### [Instruction]
Check each line of the listing, and copy it if it contains the word "scene".

....................

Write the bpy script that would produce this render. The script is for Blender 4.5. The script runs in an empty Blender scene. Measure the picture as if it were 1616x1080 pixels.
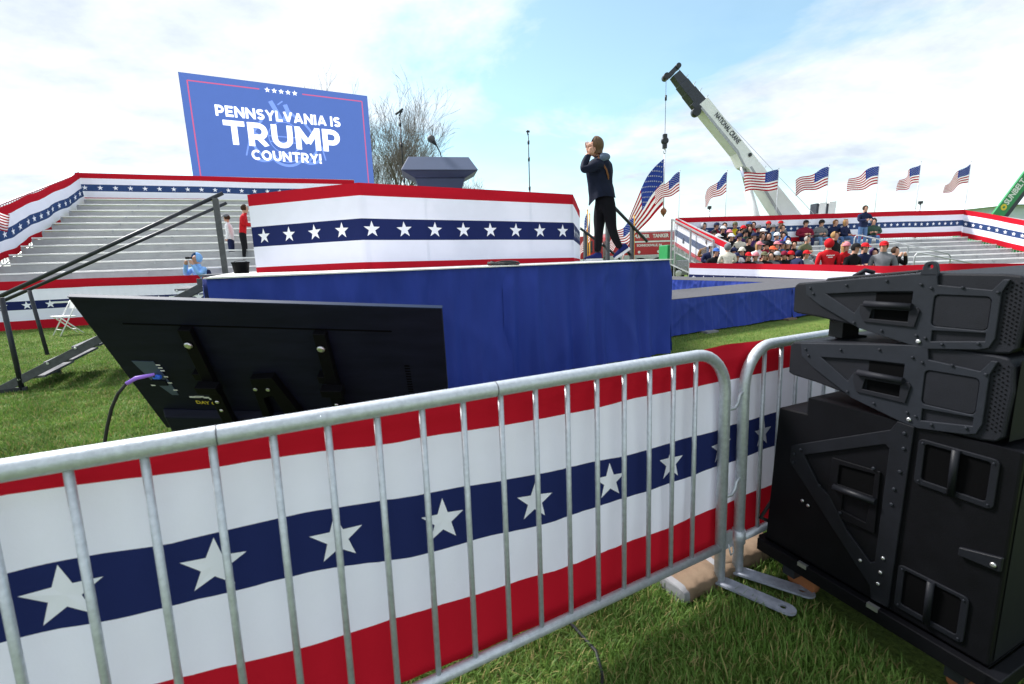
import bpy, bmesh, math, random
import numpy as np
from mathutils import Vector, Matrix
V = Vector
rnd = random.Random(7)
scene = bpy.context.scene
COL = scene.collection

# ------------------------------------------------------------------ camera
CAMH, FPX, PITCH, ROLL = 1.433, 735.0, 0.17490, -0.03360
cam = bpy.data.cameras.new('camera')
cam.sensor_fit = 'HORIZONTAL'; cam.sensor_width = 36.0
cam.lens = FPX * 36.0 / 1616.0
cam.dof.use_dof = True; cam.dof.focus_distance = 7.5; cam.dof.aperture_fstop = 4.5
cam.clip_start = 0.05; cam.clip_end = 3000
camo = bpy.data.objects.new('camera', cam); COL.objects.link(camo)
cF = V((0, math.cos(PITCH), -math.sin(PITCH))); cR0 = V((1, 0, 0)); cU0 = cR0.cross(cF)
cR = cR0 * math.cos(ROLL) + cU0 * math.sin(ROLL); cU = -cR0 * math.sin(ROLL) + cU0 * math.cos(ROLL)
M = Matrix.Identity(4)
for i in range(3):
    M[i][0], M[i][1], M[i][2] = cR[i], cU[i], -cF[i]
M[2][3] = CAMH
camo.matrix_world = M
scene.camera = camo

def at(px, py, Y):
    """point of the place seen at a photograph pixel, Y metres ahead of the camera"""
    r = cF + cR * ((px - 808) / FPX) + cU * ((540 - py) / FPX)
    return V((0, 0, CAMH)) + r * (Y / r.y)

# ------------------------------------------------------------------ world, sun, exposure
SUN_DIR = V((-0.66, 0.40, 0.84)).normalized()
wd = bpy.data.worlds.new('World'); scene.world = wd; wd.use_nodes = True
nt = wd.node_tree; N = nt.nodes; L = nt.links; N.clear()
def nd(t, **k):
    n = N.new(t)
    for a, b in k.items(): setattr(n, a, b)
    return n
out = nd('ShaderNodeOutputWorld'); bg = nd('ShaderNodeBackground'); bg.inputs[1].default_value = 0.12
sky = nd('ShaderNodeTexSky', sky_type='NISHITA', sun_disc=False)
sky.sun_elevation = math.asin(SUN_DIR.z); sky.sun_rotation = math.atan2(SUN_DIR.x, SUN_DIR.y)
sky.air_density = 1.0; sky.dust_density = 0.5; sky.ozone_density = 1.0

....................

### [Written response]
Write the bpy script that would produce this render. The script is for Blender 4.5. The script runs in an empty Blender scene. Measure the picture as if it were 1616x1080 pixels.
scene = bpy.context.scene
COL = scene.collection
scene.camera = camo
wd = bpy.data.worlds.new('World'); scene.world = wd; wd.use_nodes = True